> _Your task_: Select each line where the word "picture" appears.

> _The records_:
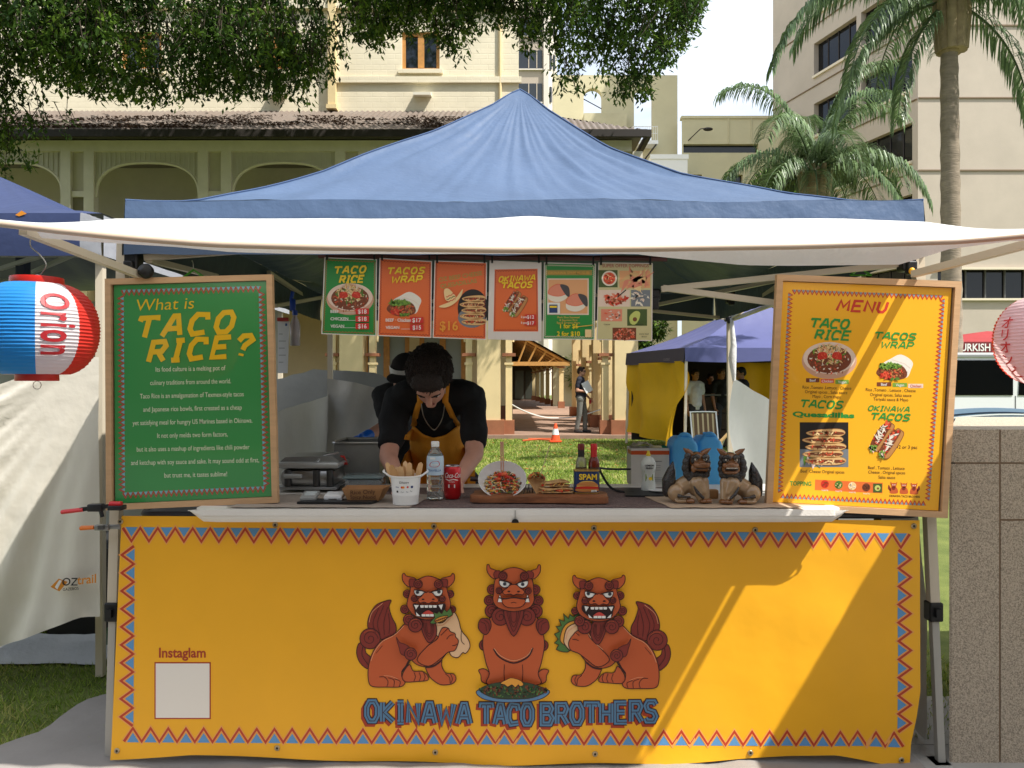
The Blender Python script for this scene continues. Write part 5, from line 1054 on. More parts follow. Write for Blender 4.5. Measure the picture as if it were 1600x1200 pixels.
pic_stack(a, 739, 1200 - 482, 46, 58, 13, True); a.text('OZ BEEF CHEESE', 720, 1200 - 435, 9.2, cgr, 2, 0, .02, 'c', 1.0, R(9)); a.text('QUESADILLAS', 717, 1200 - 446, 9.2, cgr, 2, 0, .02, 'c', 1.0, R(9)); a.text('$16', 701.5, 1200 - 516, 20, M('card_gold', (232, 156, 60), .4), 30, 0, .02, 'c', .95)
a.blob([(686, 1200 - 479), (700, 1200 - 473), (712, 1200 - 466), (723, 1200 - 452), (720, 1200 - 464), (708, 1200 - 476), (695, 1200 - 481)], fc['chz'], 30); a.blob([(696, 1200 - 468), (694, 1200 - 454), (700, 1200 - 451), (708, 1200 - 458), (712, 1200 - 465), (704, 1200 - 471)], fc['chz'], 31)
for k, c_ in enumerate(('tom', 'avog', 'tom')): a.stroke([(697 + i * 2.6 + k, 1200 - (464 - i * 1.2 + (1.5 if i % 2 else 0) + k * 4)) for i in range(6)], 1.1, fc[c_], 33)
a.build('print', t)
t, a, iq = card('white bordered OKINAWA TACOS card with two loaded tacos', [(765, 407), (846, 410), (846, 533), (762, 530)], co, 1.6); a.poly([(762.5, 1200 - 530), (845.5, 1200 - 532.5), (845.5, 1200 - 410.5), (765.5, 1200 - 407.5)], cwh, .5)
z = [(773, 1200 - 421), (840, 1200 - 420), (841, 1200 - 518), (771, 1200 - 518)]; a.poly(z, co, 1); a.step = .00018; border(a, [(x, 1200 - y) for x, y in z], MATS['card_dark_red']); a.base = 2
pic_taco(a, 806, 1200 - 476, 30, 14); a.glyphs('OKINAWA', 807, 1200 - 439.5, 7.8, cy, 40, .24, .3, .2, 'c', 1.2, R(3)); a.glyphs('TACOS', 807, 1200 - 450, 8.2, cy, 40, .28, .3, .2, 'c', 1.35, R(2))
for k, (l_, p_) in enumerate((('2 pcs', '$12'), ('3 pcs', '$17'))): lab(a, l_, 814, 497 + k * 9, 4.5); price(a, 829, 498 + k * 9.5, p_, 9)
a.build('print', t)
t, a, iq = card('green card with two rice cakes and yellow two for ten price line', [(850, 410), (931, 412), (929, 531), (848, 530)], cg, 1.6); border(a, iq, fc['bowl2'], 20, 34)
a.rect(852, 1200 - 430, 925, 1200 - 422, cgr, 1); lab(a, 'OKINAWA SPAM MUSUBI', 888.5, 428.8, 6.2, M('card_amber', (232, 176, 80), .4), 'c', .01, .92); a.rect(855, 1200 - 492, 920, 1200 - 435, fc['bowl2'], 1); a.rect(857, 1200 - 490, 918, 1200 - 437, fc['peach'], 2)
for x, y in ((872, 455), (900, 470)):
    a.blob([(x - 15, 1200 - y - 12), (x - 13, 1200 - y + 3), (x, 1200 - y + 9), (x + 13, 1200 - y + 3), (x + 14, 1200 - y - 10), (x, 1200 - y - 17)], fc['rice'], 5 + (y > 460) * 6); a.blob([(x - 15, 1200 - y - 4), (x - 12, 1200 - y + 5), (x, 1200 - y + 11), (x + 13, 1200 - y + 5), (x + 14, 1200 - y - 3), (x, 1200 - y - 8)], fc['pink'], 7 + (y > 460) * 6, fc['tom2'], .8); a.blob([(x + 3, 1200 - y + 10), (x + 16, 1200 - y + 7), (x + 18, 1200 - y - 8), (x + 12, 1200 - y - 6)], fc['nori'], 9 + (y > 460) * 6)
a.rect(855, 1200 - 491, 875, 1200 - 473, wt_, 20); a.rect(858, 1200 - 489, 871, 1200 - 476, M('can_blue', (40, 62, 110), .4), 21); a.rect(859, 1200 - 481, 870, 1200 - 478, cy, 22)
for k, l_ in enumerate(('Pork Slice Seaweed', '& Japanese Rice', 'Egg & Original Mayo')): lab(a, l_, 888, 497.5 + k * 4.2, 4.4, M('card_amber', (232, 176, 80), .4), 'c', 0)
lab(a, '1 for $6', 889, 513, 10, cy, 'c', .02, .9); lab(a, '2 for $10', 888, 525, 10, cy, 'c', .02, .95); a.rect(914, 1200 - 527, 924, 1200 - 515, fc['chz'], 30); a.stroke([(900, 1200 - 511), (918, 1200 - 509), (927, 1200 - 508)], 1.2, MATS['card_amber'], 30)
a.build('print', t)
t, a, iq = card('khaki SUPER OFFER TOPPINGS card with seven little food photographs, last in the row', [(935, 410), (1020, 411), (1019, 533), (932, 531)], ckh, 1.4); rn = random.Random(9)
lab(a, 'SUPER OFFER TOPPINGS', 977, 418, 7.2, MATS['poster_red'], 'c', .01, .93); pr = lambda x0, y0, x1, y1, m, l=1: a.rect(x0, 1200 - y1, x1, 1200 - y0, fc[m], l)
pr(935, 422, 965, 449, 'avog'); a.circle(952, 1200 - 435, 12, fc['rice'], 2); a.circle(952, 1200 - 435, 9.5, fc['tom2'], 3); scatter(a, 952, 1200 - 435, 8, 8, 30, ['tom2', 'meat2', 'chz', 'tom'], 2, 4, rn)
pr(968, 423, 1016, 450, 'peach'); scatter(a, 990, 1200 - 437, 22, 11, 24, ['pink', 'chz', 'tort'], 8, 2, rn, 4); pr(934, 453, 984, 479, 'bowl2'); scatter(a, 962, 1200 - 468, 18, 9, 60, ['tom', 'tom2', 'meat2', 'pink'], 4, 2, rn); a.stroke([(965, 1200 - 464), (978, 1200 - 453)], 1.6, fc['black'], 12); pr(986, 453, 1016, 479, 'grey'); scatter(a, 1000, 1200 - 466, 13, 10, 26, ['rice', 'bowl2', 'grey'], 4, 2, rn)
pr(939, 483, 972, 502, 'pink'); scatter(a, 956, 1200 - 492, 14, 8, 30, ['bowl2', 'tom2', 'pink'], 3, 2, rn); pr(980, 483, 1011, 509, 'avog'); a.blob([(985, 1200 - 505), (984, 1200 - 494), (993, 1200 - 486), (1000, 1200 - 489), (998, 1200 - 500), (992, 1200 - 507)], fc['avo'], 2); a.circle(992, 1200 - 499, 3.4, fc['seed'], 3); pr(957, 512, 994, 531, 'meat'); scatter(a, 975, 1200 - 521.5, 17, 9, 90, ['meat', 'meat2', 'pink', 'tom2'], 2.6, 2, rn)
for x, y, l_ in ((948, 508, 'cheese'), (999, 508, 'avocado'), (1006, 523, 'extra beef'), (1006, 527, 'sauce')): lab(a, l_, x, y, 3.6, fc['black'], 'c', 0)
a.build('print', t)
# ------------------------------------------------------------------ tables
plas = M('white_plastic', (232, 226, 216), .45, var=.04, vs=6, bump=.08, bs=120); drk = M('dark_table_rim', (40, 40, 42), .5); drkt = M('grey_table_top', (96, 96, 98), .6)
tb1 = thing('folding_table', 'long dark rimmed folding table behind the yellow banner', 'table', (.05, 3.05, 0))
def rrect(x0, x1, y0, y1, r, n=6):
    out = []
    for cx, cy, a0 in ((x1 - r, y1 - r, 0), (x0 + r, y1 - r, 90), (x0 + r, y0 + r, 180), (x1 - r, y0 + r, 270)): out += [(cx + r * math.cos(R(a0 + 90 * i / n)), cy + r * math.sin(R(a0 + 90 * i / n))) for i in range(n + 1)]
    return out
g = MB(); g.prism(rrect(-1.36, 1.49, 2.79, 3.38, .07), lambda x, y: V((x, y, .912)), (0, 0, .02), drkt); g.build('tabletop', tb1, fixn=True)
g = MB(); o_ = rrect(-1.36, 1.49, 2.79, 3.38, .07); g.tube([(x, y, .925) for x, y in o_ + o_[:1]], .014, drk, 8); g.build('rim', tb1, 60)
for x in (-1.25, 1.38):
    for y in (2.9, 3.28): g = MB(); g.tube([(x, y, .91), (x, y, .003)], .014, drk, 8); g.build('leg', tb1)
tb2 = thing('trestle_table', 'white plastic folding table top laid over the counter, with a dark notch midway', 'table top', (.02, 3.0, .94))
g = MB()
def tz(x): return -.004 + .006 * abs(x - .02)
pl_ = rrect(-1.115, 1.158, 2.675, 3.36, .05)
bm_ = MB(); bm_.prism(pl_, lambda x, y: V((x, y, .941)), (0, 0, TZ - .941), plas); bm_.build('slab', tb2, fixn=True)
lip = [(-1.115, 2.76), (-1.112, 2.70), (-1.08, 2.679), (-.5, 2.676), (0, 2.6755), (.5, 2.676), (1.12, 2.679), (1.152, 2.70), (1.158, 2.76)]
g.grid(60, 6, lambda u, v: V((*crom(lip, False, 8)[min(64, int(u * 64))][:2], lerp(TZ - .004, .917 + .038 * (1 - math.sqrt(max(0, 1 - min(1, max(0, (abs(crom(lip, False, 8)[min(64, int(u * 64))][0] - .0215) - 1.0865) / .05)) ** 2))), v))) + V((0, .010 * (v ** 4), 0)), plas);  g.build('front_lip', tb2, 50)
g = MB(); c = P(805, 808, 2.672); g.prism([(math.cos(t) * .013, math.sin(t) * .014) for t in [math.pi * i / 10 for i in range(11)]], lambda x, y: V((c.x + x, c.y, .9165 + y)), (0, .004, 0), blk); g.box(c.x - .0008, c.x + .0008, 2.672, 2.676, .93, TZ - .003, M('seam_grey', (120, 116, 110), .7)); g.build('latch_notch', tb2)
def clothsheet(name, lab_, cat, x0, x1, y0, y1, mat, z=TZ + .002, over=0, sd=0, sk=0):
    g = MB(); n = 60
    def f(u, v):
        y = lerp(y0, y1, v) + .006 * nz(u * 14, sd) * (1 - v); x = lerp(x0, x1, u) + sk * v; zz = z + .0015 + .0018 * nz(x * 18, y * 18, sd)
        return V((x, y, zz))
    g.grid(n, 14, f, mat); o = g.build(name, None, 60, solid=.0015); return tag(o, lab_, cat)
run_m = M('brown_woven', (124, 104, 98), .95, var=.45, vs=160, bump=.6, bs=220, det=2); fel = M('grey_felt', (164, 150, 136), .9, var=.12, vs=14, bump=.2, bs=90); crd = M('cardboard', (186, 160, 134), .85, var=.08, vs=9)
clothsheet('table_runner', 'purplish brown woven runner lying along the white table top', 'cloth', -.58, .63, 2.70, 3.22, run_m, TZ + .001, sd=1)
clothsheet('cloth_sheet', 'grey beige cloth under the card readers and the bucket of sticks', 'cloth', -1.0, -.36, 2.69, 3.0, fel, TZ + .004, sd=5, sk=.06)
clothsheet('cardboard_sheet', 'flat piece of cardboard under the two guardian lion figurines', 'cardboard', .555, 1.02, 2.685, 3.02, crd, TZ + .004, sd=9, sk=-.06)
def bx(px, py, Y=None):
    Y = Y or 520.8 / (py - 600) * (CH - TZ) / .434; return V(((px - 800) / F * Y, Y, TZ + .006))
steel = M('stainless', (176, 176, 174), .28, metal=.9, var=.12, vs=9); alu = M('brushed_steel', (150, 152, 152), .4, metal=.6, var=.2, vs=5)
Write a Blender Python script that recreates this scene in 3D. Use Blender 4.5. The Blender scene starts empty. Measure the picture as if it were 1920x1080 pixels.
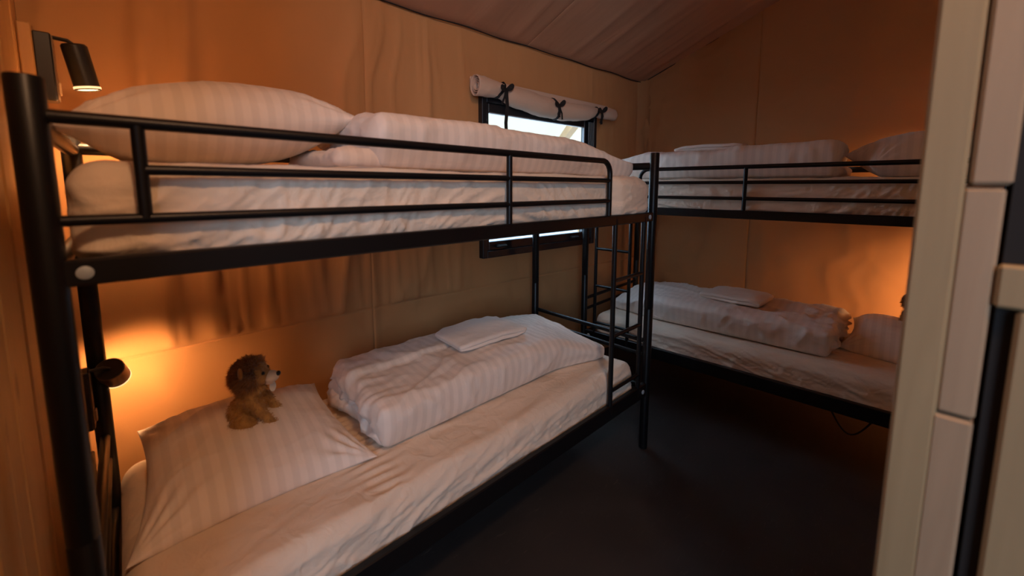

> _Response to this exercise_:
The Blender Python script for this scene continues. Write part 5, from line 1054 on. More parts follow. Write for Blender 4.5. Measure the picture as if it were 1600x1200 pixels.
Write a Blender Python script that recreates this scene in 3D. Use Blender 4.5. The Blender scene starts empty. Measure the picture as if it were 1920x1080 pixels.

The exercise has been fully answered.